Retractable Technologies heads into the week with a quiet but telling split: the stock is down 8% over five sessions while its founder-CEO has been building his stake for months at prices well above the current level.
The price story is simple and unflattering. RVP closed at $0.64 on Friday, off 7% on the day and down 5% over the past month. There is no obvious catalyst — just a low-volume micro-cap grinding lower with no options market activity and no analyst coverage to arrest the slide. The 52-week low is close.
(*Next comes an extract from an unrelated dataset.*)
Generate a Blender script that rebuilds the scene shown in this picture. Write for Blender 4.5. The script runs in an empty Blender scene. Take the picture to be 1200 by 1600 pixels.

The borrow market is almost entirely uninvolved. Short interest is a fractional 0.15% of free float — too small to matter as a directional signal. The week-on-week figure shows a 25% rise in shares short, but in absolute terms that represents a move from roughly 36,000 shares to 46,000 shares, a rounding error for any stock. Cost to borrow has drifted up modestly, now near 6.4%, but availability remains extremely loose — there is ample supply for any short seller who wants in. The ORTEX short score of 29.9 is unremarkable, and borrow conditions give no sign of squeeze pressure.
The most genuinely interesting data point is ownership. Thomas Shaw — founder, chairman, president, and CEO — holds 55.7% of the company and was an active buyer through October and November 2025, accumulating shares in a series of small purchases across prices ranging from roughly $0.77 to $0.96. Those purchases now sit underwater. His last reported transaction was in mid-November, and the insider data is now over six months old, so the pattern should be treated as historical context rather than a live signal. Still, a founder holding more than half the company and buying repeatedly at prices 20-50% above the current level is a fact worth noting.
Institutional presence is thin. Vanguard holds a 2.2% passive position, unchanged as of March 2026. Eversept Partners, a specialist healthcare fund, added 217,000 shares through December 2025 to reach a 1.9% stake. Beyond those, there are few names of note — a total holder count of just 29 institutional filers. With Shaw dominating the cap table, the free float is narrow and liquidity constrained, which explains the outsized percentage moves on what are likely modest volume days.
The earnings history adds a small wrinkle. A May 8 filing produced a 3% one-day drop and a 9% five-day decline. A separate March 27 disclosure moved the stock modestly higher on the day and held a 3.7% gain over five sessions. There is no confirmed upcoming event, but a filing appeared on May 15 — the most recent entry in the event log carries no price reaction data yet, suggesting it may be a non-earnings disclosure. That filing, combined with the week's price decline, is the immediate focus for anyone still following this name.
What to watch: whether Shaw's last-reported buying level near $0.77–$0.96 proves to be a floor in the coming sessions, and whether the May 15 filing carries any operational update that the market has yet to price.